Emit the data below verbatim, stripping out any pictures.
— start DATA BLOCK —
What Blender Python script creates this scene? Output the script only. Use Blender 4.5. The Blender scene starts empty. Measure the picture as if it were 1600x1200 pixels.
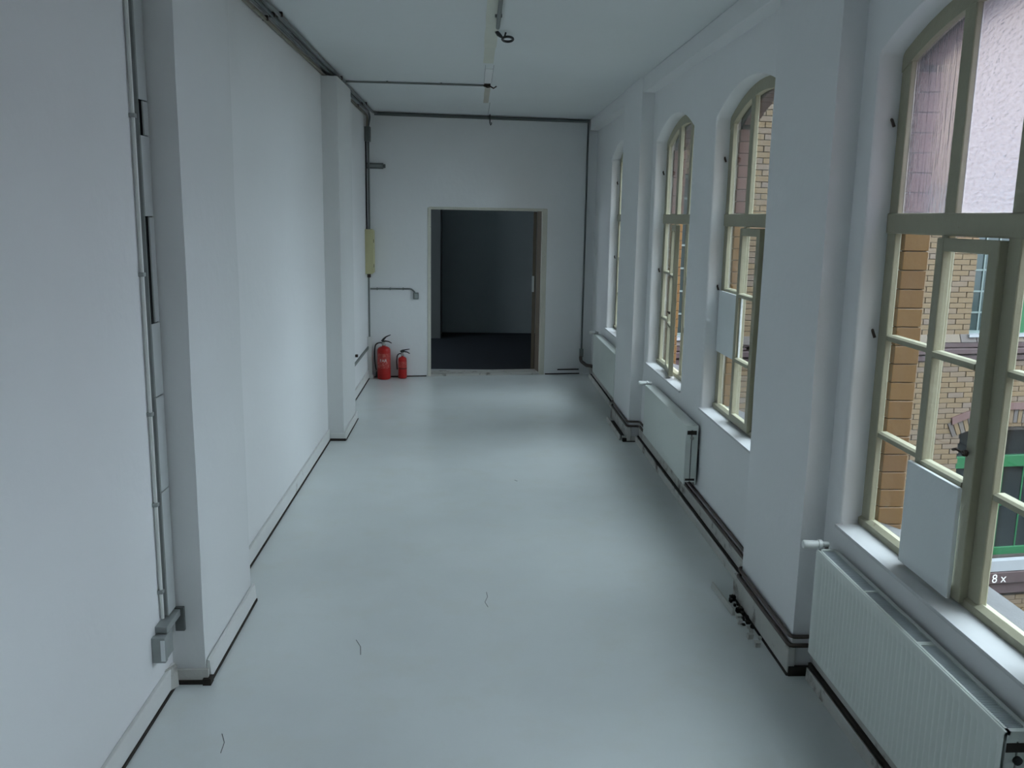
import bpy, bmesh, math, random
from mathutils import Vector, Matrix, noise
random.seed(7)
C = bpy.context.scene.collection
S = bpy.context.scene

# ------------------------------------------------------------------ camera
cam = bpy.data.cameras.new('camera'); cam.sensor_width = 36; cam.lens = 31.5
cam.clip_start = .02; cam.clip_end = 200
co = bpy.data.objects.new('camera', cam); C.objects.link(co)
ay = Vector((738-800, -(336-600), -1400)).normalized()
az = -Vector((675-800, -(8050-600), -1400)).normalized()
az = (az - ay*az.dot(ay)).normalized(); ax = ay.cross(az)
M = Matrix(((ax.x, ax.y, ax.z, 0), (ay.x, ay.y, ay.z, 0), (az.x, az.y, az.z, 2.05), (0, 0, 0, 1)))
co.matrix_world = M
S.camera = co

# ------------------------------------------------------------------ light: overcast evening sky
w = bpy.data.worlds.new('world'); S.world = w; w.use_nodes = True
wn = w.node_tree; bg = wn.nodes['Background']
tc = wn.nodes.new('ShaderNodeTexCoord'); sep = wn.nodes.new('ShaderNodeSeparateXYZ')
rp = wn.nodes.new('ShaderNodeValToRGB')
wn.links.new(tc.outputs['Generated'], sep.inputs[0]); wn.links.new(sep.outputs[2], rp.inputs[0])
rp.color_ramp.elements[0].position = 0; rp.color_ramp.elements[0].color = (.43, .49, .57, 1)
rp.color_ramp.elements[1].position = 1; rp.color_ramp.elements[1].color = (1.17, 1.31, 1.48, 1)
wn.links.new(rp.outputs[0], bg.inputs[0]); bg.inputs[1].default_value = 1.0
S.view_settings.view_transform = 'Standard'; S.view_settings.look = 'None'
S.view_settings.gamma = 1; S.view_settings.use_curve_mapping = False
S.view_settings.exposure = 3.0

# ------------------------------------------------------------------ materials
def mat(name, col, rough=.6, metal=0, var=0, vscale=3, bump=0, bscale=40, col2=None, c2scale=6, c2lo=.55, c2hi=.7, spec=.5, rand=0, dist=.01, stretch=None):
    m = bpy.data.materials.new(name); m.use_nodes = True; n = m.node_tree; L = n.links
    b = n.nodes['Principled BSDF']; b.inputs['Roughness'].default_value = rough
    b.inputs['Metallic'].default_value = metal; b.inputs['Specular IOR Level'].default_value = spec
    b.inputs['Base Color'].default_value = (*col, 1)
    if not (var or bump or col2 or rand): return m
    t = n.nodes.new('ShaderNodeTexCoord')
    src = t.outputs['Object']
    if stretch:
        mp = n.nodes.new('ShaderNodeMapping'); mp.inputs['Scale'].default_value = stretch
        L.new(src, mp.inputs[0]); src = mp.outputs[0]
    cur = None
    def mix(fac, a, bcol):
        x = n.nodes.new('ShaderNodeMix'); x.data_type = 'RGBA'
        L.new(fac, x.inputs[0])
        if a is None: x.inputs[6].default_value = (*col, 1)
        else: L.new(a, x.inputs[6])
        x.inputs[7].default_value = (*bcol, 1); return x.outputs[2]
    if var:
        no = n.nodes.new('ShaderNodeTexNoise'); no.inputs['Scale'].default_value = vscale; no.inputs['Detail'].default_value = 5
        L.new(src, no.inputs[0])
        cur = mix(no.outputs[0], cur, tuple(max(0, c*(1-var)) for c in col))
    if rand and col2:
        o = n.nodes.new('ShaderNodeObjectInfo'); g = n.nodes.new('ShaderNodeNewGeometry')
        a = n.nodes.new('ShaderNodeMath'); a.operation = 'ADD'; L.new(o.outputs['Random'], a.inputs[0]); L.new(g.outputs['Random Per Island'], a.inputs[1])
        fr = n.nodes.new('ShaderNodeMath'); fr.operation = 'FRACT'; L.new(a.outputs[0], fr.inputs[0])
        cr = n.nodes.new('ShaderNodeValToRGB'); els = cr.color_ramp.elements
        els[0].color = (*col, 1); els[1].color = (*col2, 1)
        e = els.new(.45); e.color = (*[c*.9 for c in col], 1); e = els.new(.75); e.color = (*[(a_+b_)/2 for a_, b_ in zip(col, col2)], 1)
        L.new(fr.outputs[0], cr.inputs[0]); 
        if var:
            mm = n.nodes.new('ShaderNodeMix'); mm.data_type = 'RGBA'; mm.inputs[0].default_value = .7
            L.new(cur, mm.inputs[6]); L.new(cr.outputs[0], mm.inputs[7]); cur = mm.outputs[2]
        else: cur = cr.outputs[0]
    elif col2:
        no = n.nodes.new('ShaderNodeTexNoise'); no.inputs['Scale'].default_value = c2scale; no.inputs['Detail'].default_value = 8; no.inputs['Roughness'].default_value = .65
        L.new(src, no.inputs[0])
        mr = n.nodes.new('ShaderNodeMapRange'); mr.inputs[1].default_value = c2lo; mr.inputs[2].default_value = c2hi
        L.new(no.outputs[0], mr.inputs[0]); cur = mix(mr.outputs[0], cur, col2)
    if cur is not None: L.new(cur, b.inputs['Base Color'])
    if bump:
        nb = n.nodes.new('ShaderNodeTexNoise'); nb.inputs['Scale'].default_value = bscale; nb.inputs['Detail'].default_value = 4
        L.new(src, nb.inputs[0]); bu = n.nodes.new('ShaderNodeBump'); bu.inputs['Strength'].default_value = bump; bu.inputs['Distance'].default_value = dist
        L.new(nb.outputs[0], bu.inputs['Height']); L.new(bu.outputs[0], b.inputs['Normal'])
    return m

plaster = mat('white_plaster', (.83, .84, .84), .75, var=.07, vscale=1.3, bump=.25, bscale=14, spec=.3)
pilm = mat('greyer_pilaster_plaster', (.76, .775, .77), .75, var=.07, vscale=1.3, bump=.25, bscale=14, spec=.3)
ceil_m = mat('ceiling_plaster', (.75, .78, .78), .8, var=.08, vscale=1.0, bump=.25, bscale=8, spec=.3)
floor_m = mat('floor_paint', (.80, .845, .835), .25, var=.16, vscale=1.6, bump=.04, bscale=60, col2=(.72, .75, .715), c2scale=3.5, c2lo=.5, c2hi=.75)
trimw = mat('grimy_white_paint', (.56, .56, .52), .6, var=.15, vscale=6, bump=.3, bscale=25, col2=(.10, .075, .05), c2scale=7, c2lo=.54, c2hi=.70)
baseleft = mat('white_baseboard_paint', (.76, .77, .75), .6, var=.1, vscale=5, bump=.2, bscale=20, col2=(.30, .27, .22), c2scale=6, c2lo=.64, c2hi=.74)
gap_grime = mat('dark_gap_and_grime', (.035, .028, .022), .9, var=.4, vscale=12, bump=.4, bscale=30)  # grime, and also the painted dark of open gaps and slots
framem = mat('aged_cream_window_paint', (.385, .37, .265), .5, var=.15, vscale=7, bump=.2, bscale=30, col2=(.16, .11, .06), c2scale=9, c2lo=.68, c2hi=.76)
brownpipe = mat('rusty_brown_pipe_paint', (.115, .085, .07), .55, var=.4, vscale=20, bump=.2)
greypipe = mat('grey_conduit', (.20, .22, .21), .5, var=.2, vscale=10)
darkpipe = mat('dark_grey_conduit', (.13, .145, .14), .5, var=.2, vscale=10)
tanpipe = mat('tarnished_cream_pipe', (.30, .28, .21), .5, var=.3, vscale=8, col2=(.1, .08, .05), c2scale=10)
blackm = mat('black_rubber', (.012, .013, .014), .45, var=.2, vscale=20)
galv = mat('galvanised_steel', (.38, .41, .40), .45, metal=.25, var=.3, vscale=15)
radm = mat('radiator_enamel', (.70, .745, .70), .38, var=.05, vscale=4, bump=.02)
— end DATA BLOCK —
THE RESPONSE:
What Blender Python script creates this scene? Output the script only. Use Blender 4.5. The Blender scene starts empty. Measure the picture as if it were 1600x1200 pixels.
import bpy, bmesh, math, random
from mathutils import Vector, Matrix, noise
random.seed(7)
C = bpy.context.scene.collection
S = bpy.context.scene

# ------------------------------------------------------------------ camera
cam = bpy.data.cameras.new('camera'); cam.sensor_width = 36; cam.lens = 31.5
cam.clip_start = .02; cam.clip_end = 200
co = bpy.data.objects.new('camera', cam); C.objects.link(co)
ay = Vector((738-800, -(336-600), -1400)).normalized()
az = -Vector((675-800, -(8050-600), -1400)).normalized()
az = (az - ay*az.dot(ay)).normalized(); ax = ay.cross(az)
M = Matrix(((ax.x, ax.y, ax.z, 0), (ay.x, ay.y, ay.z, 0), (az.x, az.y, az.z, 2.05), (0, 0, 0, 1)))
co.matrix_world = M
S.camera = co

# ------------------------------------------------------------------ light: overcast evening sky
w = bpy.data.worlds.new('world'); S.world = w; w.use_nodes = True
wn = w.node_tree; bg = wn.nodes['Background']
tc = wn.nodes.new('ShaderNodeTexCoord'); sep = wn.nodes.new('ShaderNodeSeparateXYZ')
rp = wn.nodes.new('ShaderNodeValToRGB')
wn.links.new(tc.outputs['Generated'], sep.inputs[0]); wn.links.new(sep.outputs[2], rp.inputs[0])
rp.color_ramp.elements[0].position = 0; rp.color_ramp.elements[0].color = (.43, .49, .57, 1)
rp.color_ramp.elements[1].position = 1; rp.color_ramp.elements[1].color = (1.17, 1.31, 1.48, 1)
wn.links.new(rp.outputs[0], bg.inputs[0]); bg.inputs[1].default_value = 1.0
S.view_settings.view_transform = 'Standard'; S.view_settings.look = 'None'
S.view_settings.gamma = 1; S.view_settings.use_curve_mapping = False
S.view_settings.exposure = 3.0

# ------------------------------------------------------------------ materials
def mat(name, col, rough=.6, metal=0, var=0, vscale=3, bump=0, bscale=40, col2=None, c2scale=6, c2lo=.55, c2hi=.7, spec=.5, rand=0, dist=.01, stretch=None):
    m = bpy.data.materials.new(name); m.use_nodes = True; n = m.node_tree; L = n.links
    b = n.nodes['Principled BSDF']; b.inputs['Roughness'].default_value = rough
    b.inputs['Metallic'].default_value = metal; b.inputs['Specular IOR Level'].default_value = spec
    b.inputs['Base Color'].default_value = (*col, 1)
    if not (var or bump or col2 or rand): return m
    t = n.nodes.new('ShaderNodeTexCoord')
    src = t.outputs['Object']
    if stretch:
        mp = n.nodes.new('ShaderNodeMapping'); mp.inputs['Scale'].default_value = stretch
        L.new(src, mp.inputs[0]); src = mp.outputs[0]
    cur = None
    def mix(fac, a, bcol):
        x = n.nodes.new('ShaderNodeMix'); x.data_type = 'RGBA'
        L.new(fac, x.inputs[0])
        if a is None: x.inputs[6].default_value = (*col, 1)
        else: L.new(a, x.inputs[6])
        x.inputs[7].default_value = (*bcol, 1); return x.outputs[2]
    if var:
        no = n.nodes.new('ShaderNodeTexNoise'); no.inputs['Scale'].default_value = vscale; no.inputs['Detail'].default_value = 5
        L.new(src, no.inputs[0])
        cur = mix(no.outputs[0], cur, tuple(max(0, c*(1-var)) for c in col))
    if rand and col2:
        o = n.nodes.new('ShaderNodeObjectInfo'); g = n.nodes.new('ShaderNodeNewGeometry')
        a = n.nodes.new('ShaderNodeMath'); a.operation = 'ADD'; L.new(o.outputs['Random'], a.inputs[0]); L.new(g.outputs['Random Per Island'], a.inputs[1])
        fr = n.nodes.new('ShaderNodeMath'); fr.operation = 'FRACT'; L.new(a.outputs[0], fr.inputs[0])
        cr = n.nodes.new('ShaderNodeValToRGB'); els = cr.color_ramp.elements
        els[0].color = (*col, 1); els[1].color = (*col2, 1)
        e = els.new(.45); e.color = (*[c*.9 for c in col], 1); e = els.new(.75); e.color = (*[(a_+b_)/2 for a_, b_ in zip(col, col2)], 1)
        L.new(fr.outputs[0], cr.inputs[0]); 
        if var:
            mm = n.nodes.new('ShaderNodeMix'); mm.data_type = 'RGBA'; mm.inputs[0].default_value = .7
            L.new(cur, mm.inputs[6]); L.new(cr.outputs[0], mm.inputs[7]); cur = mm.outputs[2]
        else: cur = cr.outputs[0]
    elif col2:
        no = n.nodes.new('ShaderNodeTexNoise'); no.inputs['Scale'].default_value = c2scale; no.inputs['Detail'].default_value = 8; no.inputs['Roughness'].default_value = .65
        L.new(src, no.inputs[0])
        mr = n.nodes.new('ShaderNodeMapRange'); mr.inputs[1].default_value = c2lo; mr.inputs[2].default_value = c2hi
        L.new(no.outputs[0], mr.inputs[0]); cur = mix(mr.outputs[0], cur, col2)
    if cur is not None: L.new(cur, b.inputs['Base Color'])
    if bump:
        nb = n.nodes.new('ShaderNodeTexNoise'); nb.inputs['Scale'].default_value = bscale; nb.inputs['Detail'].default_value = 4
        L.new(src, nb.inputs[0]); bu = n.nodes.new('ShaderNodeBump'); bu.inputs['Strength'].default_value = bump; bu.inputs['Distance'].default_value = dist
        L.new(nb.outputs[0], bu.inputs['Height']); L.new(bu.outputs[0], b.inputs['Normal'])
    return m

plaster = mat('white_plaster', (.83, .84, .84), .75, var=.07, vscale=1.3, bump=.25, bscale=14, spec=.3)
pilm = mat('greyer_pilaster_plaster', (.76, .775, .77), .75, var=.07, vscale=1.3, bump=.25, bscale=14, spec=.3)
ceil_m = mat('ceiling_plaster', (.75, .78, .78), .8, var=.08, vscale=1.0, bump=.25, bscale=8, spec=.3)
floor_m = mat('floor_paint', (.80, .845, .835), .25, var=.16, vscale=1.6, bump=.04, bscale=60, col2=(.72, .75, .715), c2scale=3.5, c2lo=.5, c2hi=.75)
trimw = mat('grimy_white_paint', (.56, .56, .52), .6, var=.15, vscale=6, bump=.3, bscale=25, col2=(.10, .075, .05), c2scale=7, c2lo=.54, c2hi=.70)
baseleft = mat('white_baseboard_paint', (.76, .77, .75), .6, var=.1, vscale=5, bump=.2, bscale=20, col2=(.30, .27, .22), c2scale=6, c2lo=.64, c2hi=.74)
gap_grime = mat('dark_gap_and_grime', (.035, .028, .022), .9, var=.4, vscale=12, bump=.4, bscale=30)  # grime, and also the painted dark of open gaps and slots
framem = mat('aged_cream_window_paint', (.385, .37, .265), .5, var=.15, vscale=7, bump=.2, bscale=30, col2=(.16, .11, .06), c2scale=9, c2lo=.68, c2hi=.76)
brownpipe = mat('rusty_brown_pipe_paint', (.115, .085, .07), .55, var=.4, vscale=20, bump=.2)
greypipe = mat('grey_conduit', (.20, .22, .21), .5, var=.2, vscale=10)
darkpipe = mat('dark_grey_conduit', (.13, .145, .14), .5, var=.2, vscale=10)
tanpipe = mat('tarnished_cream_pipe', (.30, .28, .21), .5, var=.3, vscale=8, col2=(.1, .08, .05), c2scale=10)
blackm = mat('black_rubber', (.012, .013, .014), .45, var=.2, vscale=20)
galv = mat('galvanised_steel', (.38, .41, .40), .45, metal=.25, var=.3, vscale=15)
radm = mat('radiator_enamel', (.70, .745, .70), .38, var=.05, vscale=4, bump=.02)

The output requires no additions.